Here is a young Hausa boy who has found a place to call home at the mosque near the motor park, in Sokoto. Where else can he call home when his parents are dead, and his brothers have joined the Shiites? When the reader meets Dantala he has just finished studying under his Quranic teacher  Malam Junaidu in Bayan Layi and is preparing to go back home. Instead, he joins the boys who hang out under the kuka tree; a decision that sets him on a journey filled with true friendship, love, and painful revelations about his religion and his country at large.

Puberty has never been kind to any of us and Dantala does not escape this mortifying experience either. Suddenly he finds that he cannot stop thinking about Aisha; a touch on his shoulder by Malam Abdul Nur arouses him; and Jibril escorts him to his first hilarious sexual encounter. He lets the reader in on these moments by keeping a journal where he documents his thoughts. It is on this journal ,too, that he writes new English words that he learns from Jibril in exchange for teaching him Arabic. It is puzzling for him how different the English language is from Hausa. These moments of laughter contrast deeply with what is happening in Dantala’s world.

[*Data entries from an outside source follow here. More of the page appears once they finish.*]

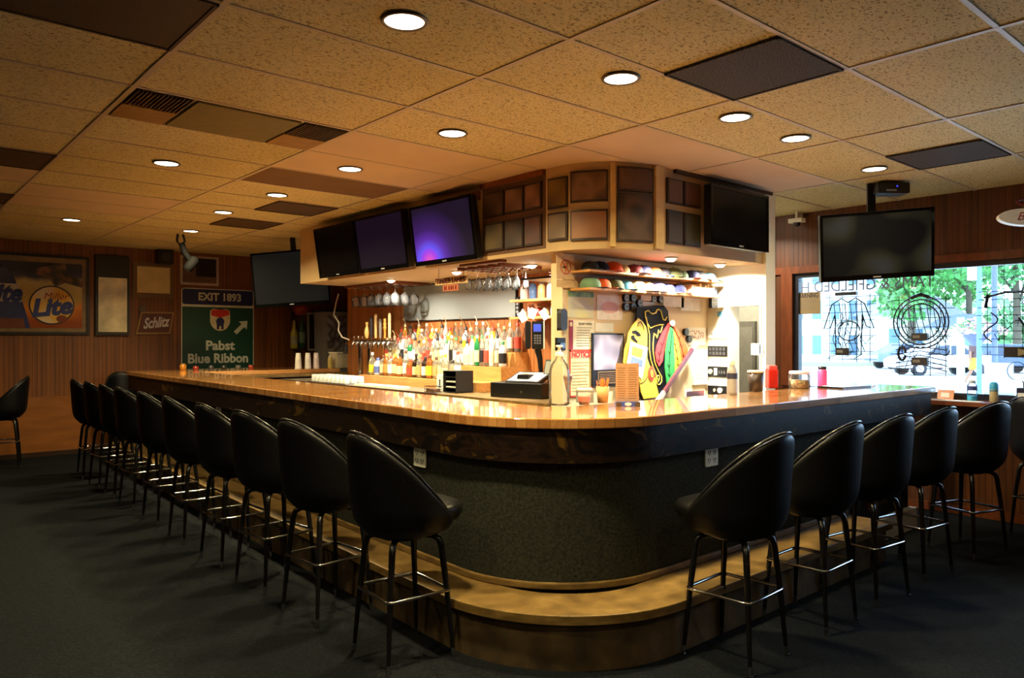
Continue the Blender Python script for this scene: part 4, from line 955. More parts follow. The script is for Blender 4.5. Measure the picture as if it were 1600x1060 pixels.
# remote / cordless phone at shelf end
t, M_, w, h = flat('cordless_phone', 'dark blue-black cordless phone at right end of the caps shelf', 'phone', (1107,450,1116,482), M_black, th=.02, dY=.1)
MB(M_).prism(rrect(w, h, w*.3), .02, .035).build('phone_body', mat('navy_plastic', (34,40,66), .35), t)
MB(M_).box(-w*.32, w*.32, h*.12, h*.36, .035, .037).build('phone_screen', mat('navy_lcd', (90,110,170), .3), t)
kk = MB(M_)
for a in range(3):
    for b in range(4): kk.box(-w*.3+a*w*.22, -w*.15+a*w*.22, -h*.34+b*h*.1, -h*.28+b*h*.1, .035, .037)
kk.build('phone_keys', pc((120,120,130)), t)
# ------------------------------------------------------------------ feathered hockey emblem board
Yb = YP-.05
def bpt(cx, cy): return at(960+cx/6.236, 470+cy/6.236, Y=Yb)
o_ = bpt(390, 500); EF = frame(o_, (1,0,0))
def bl(pts): return [tuple((EF.inverted() @ bpt(*p))[:2]) for p in pts]
eb = thing('emblem_board', 'large cut-out board of a painted face in profile with black hair and coloured feathers', 'sign', M=EF)
def bpoly(nm, pts, col, z0, z1): return MB(EF).prism(bl(pts), z0, z1).build(nm, col, eb)
M_ebk = mat('board_black', (20,22,32), .7, spec=.15); M_eye = mat('board_yellow', (236,200,66), .4); 
bpoly('board_outline', [(205,66),(345,62),(380,48),(470,50),(508,100),(516,190),(560,250),(590,480),(560,700),(520,870),(480,925),(430,940),(380,945),(265,975),(240,930),(222,880),(215,700),(200,400),(195,220)], M_ebk, .0, .016)
bpoly('face', [(213,170),(255,205),(288,262),(299,330),(296,470),(298,560),(318,620),(350,690),(378,760),(392,840),(415,935),(265,957),(238,890),(226,800),(180,720),(100,655),(66,600),(78,480),(102,400),(112,320),(160,235)], M_eye, .016, .024)
bpoly('eyebrow', [(150,295),(185,290),(215,312),(236,342),(205,345),(180,322),(150,318)], M_ebk, .024, .028)
bpoly('eye', [(140,345),(165,335),(172,360),(205,405),(195,412),(160,385),(142,372)], M_ebk, .024, .028)
bpoly('war_paint_ring', [(335+32*math.cos(k*PI/12), 710+70*math.sin(k*PI/12)) for k in range(24)], pc((214,70,44)), .024, .030)
bpoly('war_paint_centre', [(335+15*math.cos(k*PI/12), 712+38*math.sin(k*PI/12)) for k in range(24)], pc((238,140,60)), .030, .034)
def bline(nm, pts, r, col, z=.024):
    P2 = bl(pts); MB(EF).tube([(a, b, z) for a, b in P2], r, 6).build(nm, col, eb)
bline('mouth_line', [(232,808),(262,795),(285,768),(300,738)], .0035, M_ebk)
bline('forehead_mark', [(205,255),(208,222),(232,205),(255,240),(268,290)], .0035, M_ebk)
M_ln = mat('board_line_yellow', (240,208,90), .4)
bline('hair_line', [(330,268),(300,220),(283,160),(280,110),(310,97),(330,120),(352,130),(385,120),(395,92),(415,86),(435,105),(445,150),(455,185),(475,192),(492,160)], .0055, M_ln, .02)
bline('hair_line', [(290,160),(303,240),(322,330),(321,480),(335,580),(358,650),(383,710),(392,790),(405,818),(425,815),(442,785),(440,740),(405,680),(372,600),(357,500),(357,420),(367,318),(380,330),(393,368),(404,330),(412,286),(425,315),(438,290),(448,250)], .005, M_ln, .02)
bline('hair_line', [(330,270),(370,250),(420,236),(460,236)], .005, M_ln, .02)
bline('ear_curl', [(408,770),(396,750),(402,728),(418,730),(420,760),(408,790)], .004, M_ln, .02)
def feather(nm, pts, col, spine, z):
    f = bpoly(nm, pts, col, z, z+.008); P2 = bl(spine); m_ = MB(EF).tube([(a, b, z+.009) for a, b in P2], .0028, 5)
    for k in range(1, len(P2)):
        (x, y) = P2[k]
        m_.tube([(x-.022, y+.028, z+.009), (x, y, z+.009), (x+.022, y+.028, z+.009)], .0025, 5)
    m_.build('feather_veins', M_ebk, f)
feather('red_feather', [(505,215),(440,320),(390,440),(375,520),(385,590),(412,640),(445,590),(465,480),(490,350),(517,250)], pc((214,62,66)), [(500,260),(440,440),(415,530),(408,600)], .02)
feather('orange_feather', [(540,235),(565,340),(595,440),(618,560),(655,612),(690,552),(692,480),(655,380),(600,290)], pc((232,96,40)), [(550,260),(605,370),(632,460),(655,560)], .018)
feather('yellow_feather', [(530,270),(528,400),(548,560),(560,720),(592,732),(622,650),(617,560),(592,430),(560,310)], pc((240,206,60)), [(540,320),(560,440),(575,500),(585,580),(590,640)], .026)
feather('green_feather', [(515,258),(490,340),(465,480),(458,650),(480,860),(520,820),(548,760),(552,600),(544,420),(538,280)], pc((50,166,80)), [(525,300),(500,520),(495,650),(498,740)], .032)
bpoly('white_button', [(528+22*math.cos(k*PI/10), 218+30*math.sin(k*PI/10)) for k in range(20)], pc((226,216,206)), .03, .044)
cp = thing('pinned_flyer', 'white tilted flyer with yellow and blue blocks pinned over the painted face', 'paper', M=EF)
MB(EF).prism(bl([(122,398),(290,460),(235,760),(78,640)]), .036, .038).build('sheet', M_paper, cp)
MB(EF).prism(bl([(140,440),(245,478),(228,560),(128,525)]), .038, .0395).build('yellow_block', pc((236,186,60)), cp)
MB(EF).prism(bl([(130,540),(240,580),(236,640),(120,630)]), .038, .0395).build('blue_block', pc((100,120,200)), cp)
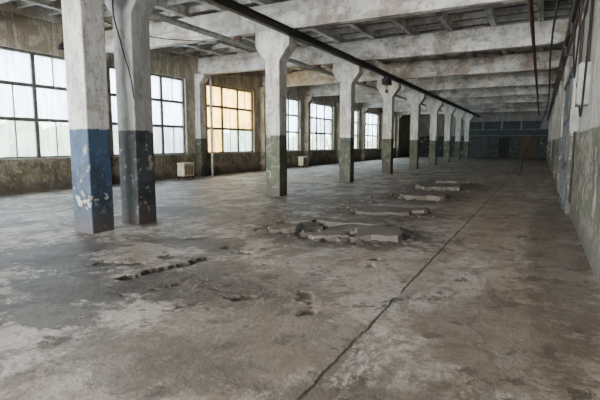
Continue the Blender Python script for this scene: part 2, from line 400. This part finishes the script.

There is a war among the different sects in Islam. One of his teachers at the mosque has joined the Mujahideen, a sect that is terrorizing his country and has declared war on the Shias and the Dariqas. Dantala is alarmed at how people could cause harm to others in the name of Islam: “But there are people that even if every thing is in the Quran, they will still bring their own thinking into it and cause fighting.” He finds himself, and consequently so does the reader, at the centre of this conflict within the muslim community. It is an ordeal that leads him to captivity, where his loyalty to his dear friend Jibril is painfully tested.

Though bearing heavy concerns, this is a tale told with humour, light heartedness, and sincere affection for human life. It is a delightful page turner.